Image courtesy of Allen&Unwin

She I Dare Not Name: A spinster’s meditations on life by Donna Ward is a collection of intimate essays that spark an important conversation we need to have. Ward describes a life lived alone in a world that is built for couples and families. This book is not a battle cry for the fabulous single life, or a plea from a lonely place, it is an internal monologue on coming to grips with a life lived alone. It grapples with the ideas of meaning and belonging when society tells you that lovers and family are markers of maturity, home and normality. Ward unpacks the term ‘spinster’ and discrimination this term places on women throughout history. She walks us through loneliness verses being alone, about the idea of home and love as a woman who lives a life you don’t see in the media, books or movies. Ward’s lifestyle is one that is lived by many people in Australia, either ignored or judged by the mainstream, and these voices need to be brought into the spotlight. This book is an absorbing start to this.

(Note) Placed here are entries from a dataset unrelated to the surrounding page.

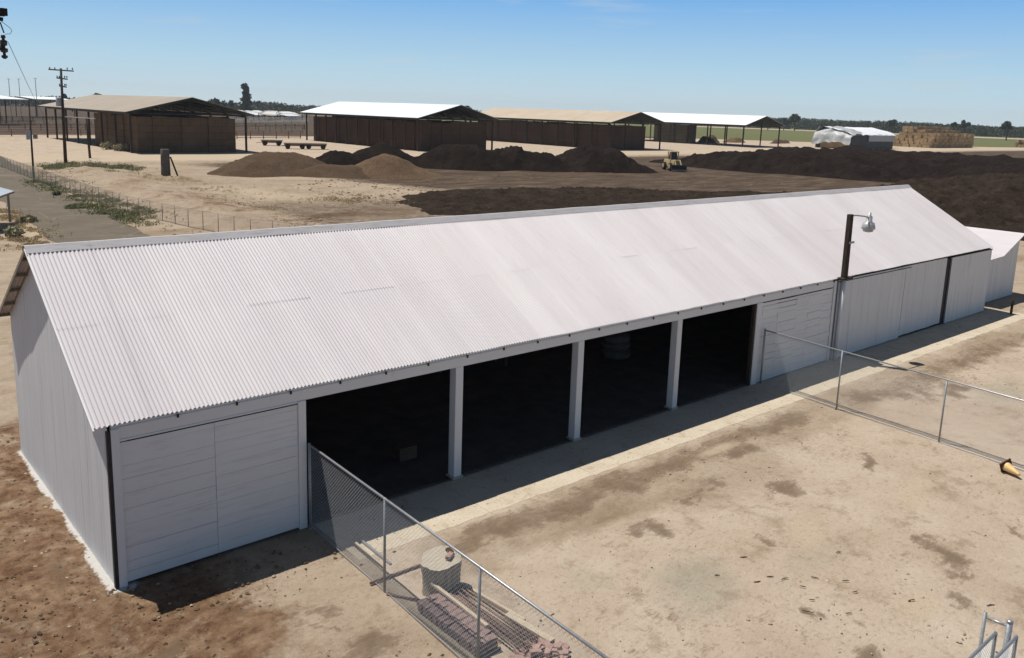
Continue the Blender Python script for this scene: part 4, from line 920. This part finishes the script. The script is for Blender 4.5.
p2 = thing('lamp_post', 'thin dark pole with pale grey panel and small brown box standing by the road fence', 'pole', (18.3, 94.5, 0))
MB().tube([(18.3, 94.5, -.1), (18.35, 94.5, 8.0)], [.12, .09], 8).build('pole', 'wood_dark', p2, True)
MB().obox((18.02, 94.32, 4.95), (.50, .05, 1.05), .25).build('sign_panel', 'transformer', p2)
MB().obox((18.72, 94.3, 4.8), (.36, .35, .55), -.6).build('box', 'wood_grey', p2)
p3 = thing('crossbar_post', 'short dark post with long pale crossbar in front of the tan hay shed', 'post', (33.4, 128.9, 0))
MB().tube([(33.4, 128.9, -.1), (33.2, 128.9, 6.1)], [.2, .15], 8).build('post', 'wood_dark', p3, True)
MB().tube([along((33.2, 128.9), -3.3, 6.3), along((33.2, 128.9), 1.4, 6.15)], .08, 6).build('crossbar', 'galv', p3)
sp = thing('standpipe', 'stout grey concrete standpipe with a leaning brace beyond the road fence', 'standpipe', (31.84, 90.1, 0))
mb = MB()
mb.lathe((31.84, 90.1, -.1), [(.56, 0), (.54, 1.2), (.52, 2.6), (.50, 3.55), (.46, 3.62), (.40, 3.62), (.40, 3.3)], 18); mb.build('column', 'standpipe', sp, True)
MB().tube([along((31.84, 90.0), 1.55, -.1), along((31.84, 90.0), .6, 2.6)], .10, 6).build('brace', 'wood_dark', sp)
MB().tube([along((31.84, 89.6), -.6, 1.6), along((31.84, 89.6), -.62, 2.6)], .08, 6).build('bracket', 'wood_dark', sp)
heap('rubble', 'pale dry rubble bank around the foot of the standpipe', 'rubble', 30.5, 87.5, 6.0, 2.6, -.9, .45, 'rubble', .25, 2, 1.4, .4, .7, 71)
# near power pole just out of frame on the left: only its hanging gear shows
np_ = thing('utility_pole', 'near power pole at the left edge with hanging black insulators and fuses', 'utility pole', (-1.6, 4.9, 0))
# ------------- positions come from the sight lines at 22 m
def nr(x, y, d=12.0): return CAM+ray(x, y)*d
pb = nr(-110, 30); np_.location = (pb.x, pb.y, 0)
MB().tube([(pb.x, pb.y, -.2), (pb.x, pb.y, pb.z+.9)], [.15, .12], 10).build('pole', 'wood_dark', np_, True)
ca, cb2 = nr(-112, 7), nr(4.5, 13); ca = Vector((pb.x, pb.y, ca.z))
MB().tube([ca, cb2], .045, 6).build('crossarm', 'wood_dark', np_)
a1, a2 = nr(-112, 64), nr(4, 47); a1 = Vector((pb.x, pb.y, a1.z))
MB().tube([a1, a2], .03, 6).build('crossarm', 'dark', np_)
q = nr(2, 12); MB().obox(q, (.07, .10, .085), .4).build('fuse_box', 'black', np_)
MB().tube([nr(.5, 17), nr(.3, 21)], .03, 6).build('fuse_box', 'black', np_)
MB().tube([nr(0, 22), nr(4, 33)], .008, 5).build('lead_wire', 'black', np_)
MB().tube([nr(1, 21), nr(10, 28), nr(12, 31), nr(10, 34), nr(5, 34)], .003, 4).build('lead_wire', 'black', np_)
t0, t1 = nr(4.5, 35), nr(4.8, 59)
prof = []
for i, (s, r) in enumerate([(0, .02), (.06, .06), (.14, .065), (.16, .03), (.26, .03), (.30, .075), (.44, .075), (.46, .03), (.54, .03), (.58, .07), (.76, .075), (.80, .03), (.86, .03), (.88, .05), (1, .04)]): prof.append((r*.55, s*(t0-t1).length))
MB().lathe(t1, prof, 12).build('insulator', 'porcelain', np_, True)
MB().tube([nr(-2, 48), nr(4, 47)], .02, 6).build('bracket', 'dark', np_)
# span wire to the far pole
e0 = nr(8, 42); e1 = Vector(along((TX, TY), -.3, 9.4)); pts = []
for i in range(25):
    t = i/24; q = e0.lerp(e1, t); q.z -= 4*2.6*t*(1-t); pts.append(q)
single('power_line', MB().tube(pts, .0035, 4), 'black', 'thin sagging black wire from the near pole towards the far utility pole', 'wire')
pts = []
for i in range(13):
    t = i/12; q = nr(0, 62).lerp(nr(8, 57), t); q.z -= .1*t*(1-t); pts.append(q)
for i, (cx_, top, dist) in enumerate(((10.5, 79, 330), (20.5, 79, 360), (37, 78.5, 320)  )):
    b = far(cx_, dist); h = htop(cx_, top, dist)
    t = thing('light_mast', 'distant thin light mast on the horizon, ' + ('leftmost of three', 'middle of three', 'rightmost of three, nearest the utility pole')[i], 'light mast', b, 'light masts on the horizon')
    MB().tube([b, b+Vector((0, 0, h))], [.14, .09], 6).build('mast', 'galv_post', t)
    MB().tube([b+Vector((rx_*-.5, ry_*-.5, h)), b+Vector((rx_*.5, ry_*.5, h))], .10, 5).build('lamp_bar', 'galv_post', t)

# ------------------------------------------------------------------ shelter on the left edge
ms = thing('metal_shelter', 'small bluish metal roofed shelter on posts at the left edge by the road', 'shelter', (6.5, 57, 0))
tip = gr(14, 191, 2.3); uu = Vector((-.42, -.91, 0)); vv = Vector((-.91, .42, 0))
def Sp(a, b, z): q = tip+uu*a+vv*b; return Vector((q.x, q.y, z))
RS = lambda b: 2.3+.30*b
mb = MB(); n = 60
for i in range(n+1):
    a = 6.0*i/n; dz = .025*math.sin(i*PI/1.0*.5)
    for b in (0, 2.4): mb.v.append(tuple(Sp(a, b, RS(b)+dz)))
    if i: o = 2*i; mb.f.append((o-2, o-1, o+1, o))
mb.build('roof', 'shelter', ms)
mb = MB(); mb.hexa([Sp(-.03, -.03, 2.16), Sp(6, -.03, 2.16), Sp(6, .05, 2.16), Sp(-.03, .05, 2.16), Sp(-.03, -.03, 2.28), Sp(6, -.03, 2.28), Sp(6, .05, 2.28), Sp(-.03, .05, 2.28)]); mb.build('fascia', 'wood_grey', ms)
for a, b in ((.3, .35), (5.6, .35), (.3, 2.2), (5.6, 2.2)): MB().tube([Sp(a, b, -.1), Sp(a, b, RS(b)-.06)], .09, 6).build('post', 'wood_grey', ms)

# ------------------------------------------------------------------ corrals and roofs far behind
def corral(label, x0, x1, dist, h, mat, step=4.0):
    a, b = far(x0, dist), far(x1, dist*1.06); t = thing('corral_fence', label, 'fence', a, 'distant corral fences'); L_ = (b-a).length; n = int(L_/step)
    mb = MB()
    for i in range(n+1): q = a.lerp(b, i/n); mb.box(q.x-.1, q.x+.1, q.y-.1, q.y+.1, 0, h)
    mb2 = MB(); u = (b-a).normalized()
    for z in np.linspace(.4, h-.1, 4): mb2.tube([a+Vector((0, 0, z)), b+Vector((0, 0, z))], .09, 4)
    o = mb.build('posts', mat, t); o['kind'] = 'stuff'; o = mb2.build('rail', mat, t)
corral('brown corral fence nearest the tan hay shed on the left', -10, 95, 226, 1.7, 'rust')
corral('second brown corral fence behind the first on the far left', -10, 98, 262, 1.8, 'rust')
corral('third brown corral fence on the far left', -10, 90, 300, 1.8, 'wood_grey')
corral('fourth grey corral fence on the far left', -10, 70, 350, 1.8, 'wood_dark')
corral('brown corral fence between the tan and white roofed sheds', 236, 300, 232, 2.1, 'rust')
corral('grey corral fence behind the brown one between the first two sheds', 234, 302, 275, 2.2, 'wood_grey')
corral('dark corral fence in the middle of the pens between the first two sheds', 234, 304, 315, 2.0, 'wood_dark')
corral('pale corral fence at the back of the pens between the first two sheds', 234, 306, 370, 2.2, 'wood_pale')
corral('farthest pale corral fence between the first two sheds', 230, 308, 430, 2.4, 'pale_sheet')
def far_roof(label, x0, x1, ytop, dist, depth, mat, hgt=None, tilt=1.6, name='shade_roof', group='distant pale roofs'):
    a, b = far(x0, dist), far(x1, dist*1.03); h = hgt or htop((x0+x1)/2, ytop, dist); u = (b-a).normalized(); v = Vector((-u.y, u.x, 0))
    t = thing(name, label, 'roof', (a+b)/2, group)
    Z_ = Vector((0, 0, 1)); p = [a+Z_*(h-tilt), b+Z_*(h-tilt), b+v*depth+Z_*h, a+v*depth+Z_*h]
    MB().hexa(p+[q+Z_*.25 for q in p]).build('roof', mat, t)
    n = max(2, int((b-a).length/9)); mb = MB()
    for i in range(n+1):
        q = a.lerp(b, i/n)
        for q2, hh in ((q, h-tilt), (q+v*depth, h)): mb.box(q2.x-.15, q2.x+.15, q2.y-.15, q2.y+.15, 0, hh)
    o = mb.build('posts', 'wood_dark', t)
far_roof('long white roof at the far left horizon', -20, 29, 96.3, 300, 14, 'roof_bright', tilt=1.0)
far_roof('pale roof beside the utility pole on the far left', 36, 74, 97.8, 420, 12, 'roof_bright', tilt=1.0)
for i in range(5):
    d = 640-42*i
    for j in range(4):
        x = 236+17*j+random.uniform(-2, 2)
        far_roof('small pale shade roof in the pens between the tan and white roofed sheds', x, x+11+random.uniform(-2, 3), 0, d, 6, 'pale_sheet' if (i+j) % 3 else 'roof_cream', hgt=3.4, tilt=.8, group='small pale shade roofs in the pens')

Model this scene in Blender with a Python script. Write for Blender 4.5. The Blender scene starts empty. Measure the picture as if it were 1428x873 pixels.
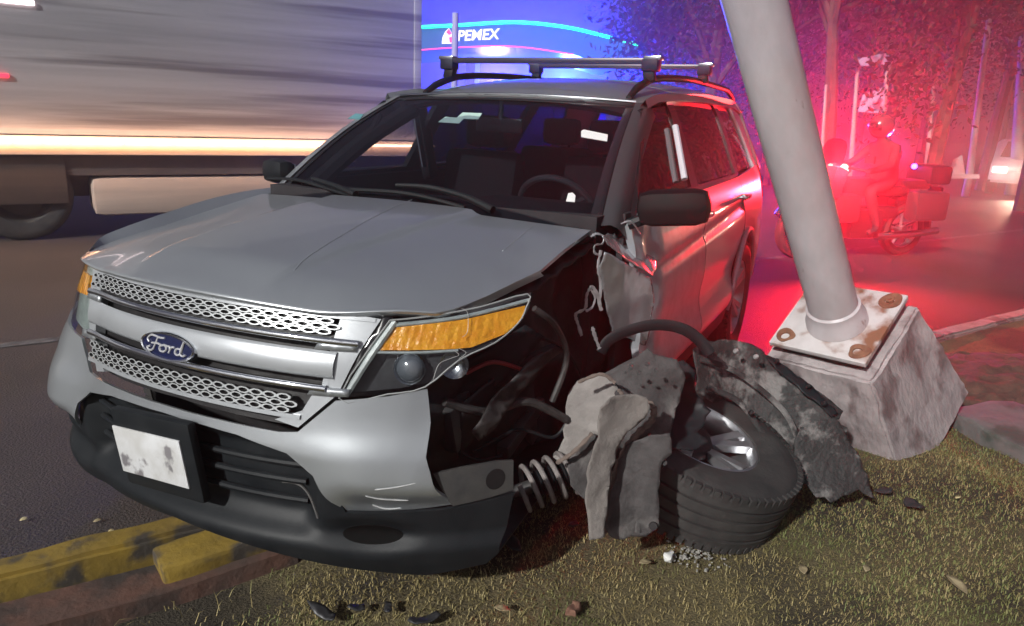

When My Brother Was an Aztec & Postcolonial Love Poem by Natalie Diaz

Lou Garcia-Dolnik, Membership and Administration Officer

I’ve just finished Aha Makav poet (and professional basketball player) Natalie Diaz’s two collections of poetry, When My Brother Was an Aztec and Postcolonial Love Poem. I can’t recommend Diaz enough. In moving around her brother’s addiction to meth, her (indigi-)queerness, indigineity/race, family and a deep longing for love and life unhaunted by the spectre of colonisation, her poetry is at once deeply sensual and elegiac, and never fails to embroil its reader in the project of living through matrices of oppression and grief. It’s hard to capitulate the experience of reading a near-perfect collection of poetry, which is testament to her unrivalled skill and aptness for metaphor. I would particularly recommend her lyric prose poems on water and body, which are theses in themselves. I’m rereading Postcolonial Love Poem, not ready to move on from Diaz’s words just yet. Her books can be a little difficult to get ahold of in local bookshops—you can check out her words here and here before committing to ordering them.